Exclude the pictures, then repeat the remaining data exactly.
Start
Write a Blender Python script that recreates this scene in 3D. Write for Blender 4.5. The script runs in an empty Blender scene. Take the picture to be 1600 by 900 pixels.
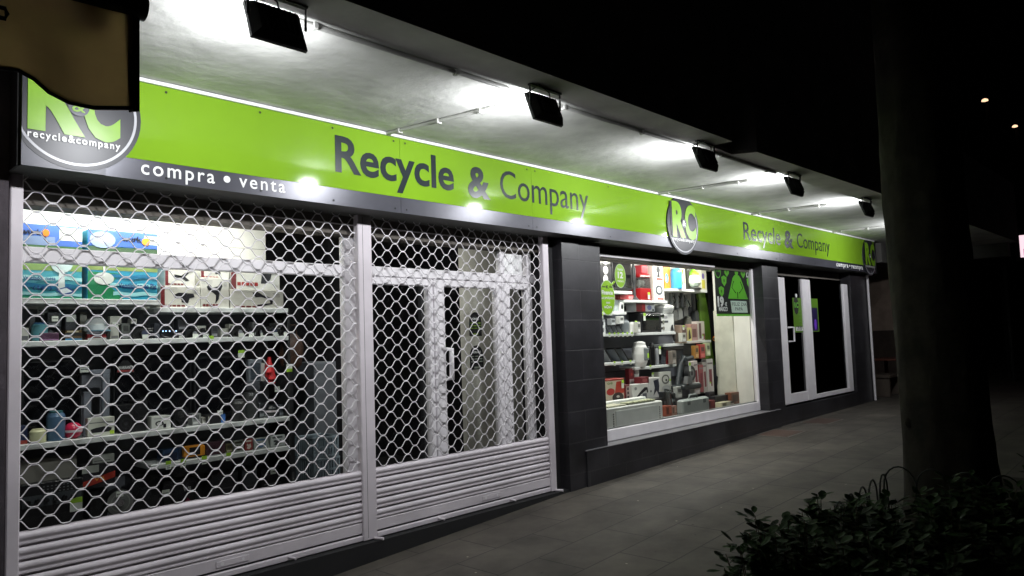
import bpy, math, random
from mathutils import Vector, Matrix
random.seed(7)
S = bpy.context.scene
C = S.collection
# ------------------------------------------------------------------ camera
FPX = 1155.0
RX = Vector((0.68774325, 0.02763535, 0.72542781))     # world x (along the facade) in right/down/forward
RY = Vector((-0.72515369, 0.07306107, 0.68470009))    # world y (into the shop)
RZ = Vector((-0.03407861, -0.99694452, 0.07028713))   # world z (up)
CAM = Vector((0.0, -4.45, 1.62))
cd = bpy.data.cameras.new('camera'); cam = bpy.data.objects.new('camera', cd); C.objects.link(cam)
cd.sensor_width = 36; cd.lens = FPX / 1600 * 36; cd.clip_end = 300; cd.clip_start = 0.05
cam.matrix_world = Matrix(((RX[0], -RX[1], -RX[2], CAM.x), (RY[0], -RY[1], -RY[2], CAM.y), (RZ[0], -RZ[1], -RZ[2], CAM.z), (0, 0, 0, 1)))
S.camera = cam
# ------------------------------------------------------------------ night sky, exposure
w = bpy.data.worlds.new('World'); S.world = w; w.use_nodes = True
bg = w.node_tree.nodes['Background']; bg.inputs[0].default_value = (0.75, 0.72, 0.8, 1); bg.inputs[1].default_value = 0.0035
S.view_settings.view_transform = 'Standard'; S.view_settings.look = 'None'
S.view_settings.exposure = 0; S.view_settings.gamma = 1
FLOOD_W = 26.0
TUBE_W = 16.0

def ray(u, v):
    d = Vector((u - 800, v - 450, FPX)); return Vector((RX.dot(d), RY.dot(d), RZ.dot(d)))
def U(u, v, y):                       # photo point -> (x, z) on the real plane at depth y
    d = ray(u, v); t = (y - CAM.y) / d.y; return CAM.x + d.x * t, CAM.z + d.z * t

# ------------------------------------------------------------------ materials
MATS = {}
def srgb(c):
    return tuple(((x / 12.92) if x <= .04045 else ((x + .055) / 1.055) ** 2.4) for x in [k / 255 for k in c])
def mat(name, col, rough=.5, metal=0., var=.12, scale=6., bump=0., bscale=60., spec=.5, coat=0., emit=0., trans=0.):
    if name in MATS: return MATS[name]
    m = bpy.data.materials.new(name); m.use_nodes = True; nt = m.node_tree; N = nt.nodes; L = nt.links
    b = N['Principled BSDF']; b.inputs['Roughness'].default_value = rough; b.inputs['Metallic'].default_value = metal
    b.inputs['Specular IOR Level'].default_value = spec; b.inputs['Coat Weight'].default_value = coat
    tc = N.new('ShaderNodeTexCoord')
    n = N.new('ShaderNodeTexNoise'); n.inputs['Scale'].default_value = scale; n.inputs['Detail'].default_value = 6
    L.new(tc.outputs['Object'], n.inputs['Vector'])
    r = N.new('ShaderNodeMapRange'); r.inputs[1].default_value = .3; r.inputs[2].default_value = .7
    r.inputs[3].default_value = 1 - var; r.inputs[4].default_value = 1 + var
    L.new(n.outputs[0], r.inputs[0])
    mx = N.new('ShaderNodeVectorMath'); mx.operation = 'SCALE'; mx.inputs[0].default_value = col[:3]
    L.new(r.outputs[0], mx.inputs['Scale']); L.new(mx.outputs[0], b.inputs['Base Color'])
    if bump:
        n2 = N.new('ShaderNodeTexNoise'); n2.inputs['Scale'].default_value = bscale; n2.inputs['Detail'].default_value = 5
        L.new(tc.outputs['Object'], n2.inputs['Vector'])
        bp = N.new('ShaderNodeBump'); bp.inputs['Strength'].default_value = bump; bp.inputs['Distance'].default_value = .01
        L.new(n2.outputs[0], bp.inputs['Height']); L.new(bp.outputs[0], b.inputs['Normal'])
    if emit:
        b.inputs['Emission Color'].default_value = (*col[:3], 1); b.inputs['Emission Strength'].default_value = emit
    MATS[name] = m; return m
def P(c, rough=.45, **k):             # paint/print colour given in sRGB 0..255
    return mat('paint_%d_%d_%d_%d' % (*c, int(rough * 100)), srgb(c), rough, var=k.pop('var', .06), **k)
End
_Reply_.
Write a Blender Python script that recreates this scene in 3D. Write for Blender 4.5. The script runs in an empty Blender scene. Take the picture to be 1600 by 900 pixels.
import bpy, math, random
from mathutils import Vector, Matrix
random.seed(7)
S = bpy.context.scene
C = S.collection
# ------------------------------------------------------------------ camera
FPX = 1155.0
RX = Vector((0.68774325, 0.02763535, 0.72542781))     # world x (along the facade) in right/down/forward
RY = Vector((-0.72515369, 0.07306107, 0.68470009))    # world y (into the shop)
RZ = Vector((-0.03407861, -0.99694452, 0.07028713))   # world z (up)
CAM = Vector((0.0, -4.45, 1.62))
cd = bpy.data.cameras.new('camera'); cam = bpy.data.objects.new('camera', cd); C.objects.link(cam)
cd.sensor_width = 36; cd.lens = FPX / 1600 * 36; cd.clip_end = 300; cd.clip_start = 0.05
cam.matrix_world = Matrix(((RX[0], -RX[1], -RX[2], CAM.x), (RY[0], -RY[1], -RY[2], CAM.y), (RZ[0], -RZ[1], -RZ[2], CAM.z), (0, 0, 0, 1)))
S.camera = cam
# ------------------------------------------------------------------ night sky, exposure
w = bpy.data.worlds.new('World'); S.world = w; w.use_nodes = True
bg = w.node_tree.nodes['Background']; bg.inputs[0].default_value = (0.75, 0.72, 0.8, 1); bg.inputs[1].default_value = 0.0035
S.view_settings.view_transform = 'Standard'; S.view_settings.look = 'None'
S.view_settings.exposure = 0; S.view_settings.gamma = 1
FLOOD_W = 26.0
TUBE_W = 16.0

def ray(u, v):
    d = Vector((u - 800, v - 450, FPX)); return Vector((RX.dot(d), RY.dot(d), RZ.dot(d)))
def U(u, v, y):                       # photo point -> (x, z) on the real plane at depth y
    d = ray(u, v); t = (y - CAM.y) / d.y; return CAM.x + d.x * t, CAM.z + d.z * t

# ------------------------------------------------------------------ materials
MATS = {}
def srgb(c):
    return tuple(((x / 12.92) if x <= .04045 else ((x + .055) / 1.055) ** 2.4) for x in [k / 255 for k in c])
def mat(name, col, rough=.5, metal=0., var=.12, scale=6., bump=0., bscale=60., spec=.5, coat=0., emit=0., trans=0.):
    if name in MATS: return MATS[name]
    m = bpy.data.materials.new(name); m.use_nodes = True; nt = m.node_tree; N = nt.nodes; L = nt.links
    b = N['Principled BSDF']; b.inputs['Roughness'].default_value = rough; b.inputs['Metallic'].default_value = metal
    b.inputs['Specular IOR Level'].default_value = spec; b.inputs['Coat Weight'].default_value = coat
    tc = N.new('ShaderNodeTexCoord')
    n = N.new('ShaderNodeTexNoise'); n.inputs['Scale'].default_value = scale; n.inputs['Detail'].default_value = 6
    L.new(tc.outputs['Object'], n.inputs['Vector'])
    r = N.new('ShaderNodeMapRange'); r.inputs[1].default_value = .3; r.inputs[2].default_value = .7
    r.inputs[3].default_value = 1 - var; r.inputs[4].default_value = 1 + var
    L.new(n.outputs[0], r.inputs[0])
    mx = N.new('ShaderNodeVectorMath'); mx.operation = 'SCALE'; mx.inputs[0].default_value = col[:3]
    L.new(r.outputs[0], mx.inputs['Scale']); L.new(mx.outputs[0], b.inputs['Base Color'])
    if bump:
        n2 = N.new('ShaderNodeTexNoise'); n2.inputs['Scale'].default_value = bscale; n2.inputs['Detail'].default_value = 5
        L.new(tc.outputs['Object'], n2.inputs['Vector'])
        bp = N.new('ShaderNodeBump'); bp.inputs['Strength'].default_value = bump; bp.inputs['Distance'].default_value = .01
        L.new(n2.outputs[0], bp.inputs['Height']); L.new(bp.outputs[0], b.inputs['Normal'])
    if emit:
        b.inputs['Emission Color'].default_value = (*col[:3], 1); b.inputs['Emission Strength'].default_value = emit
    MATS[name] = m; return m
def P(c, rough=.45, **k):             # paint/print colour given in sRGB 0..255
    return mat('paint_%d_%d_%d_%d' % (*c, int(rough * 100)), srgb(c), rough, var=k.pop('var', .06), **k)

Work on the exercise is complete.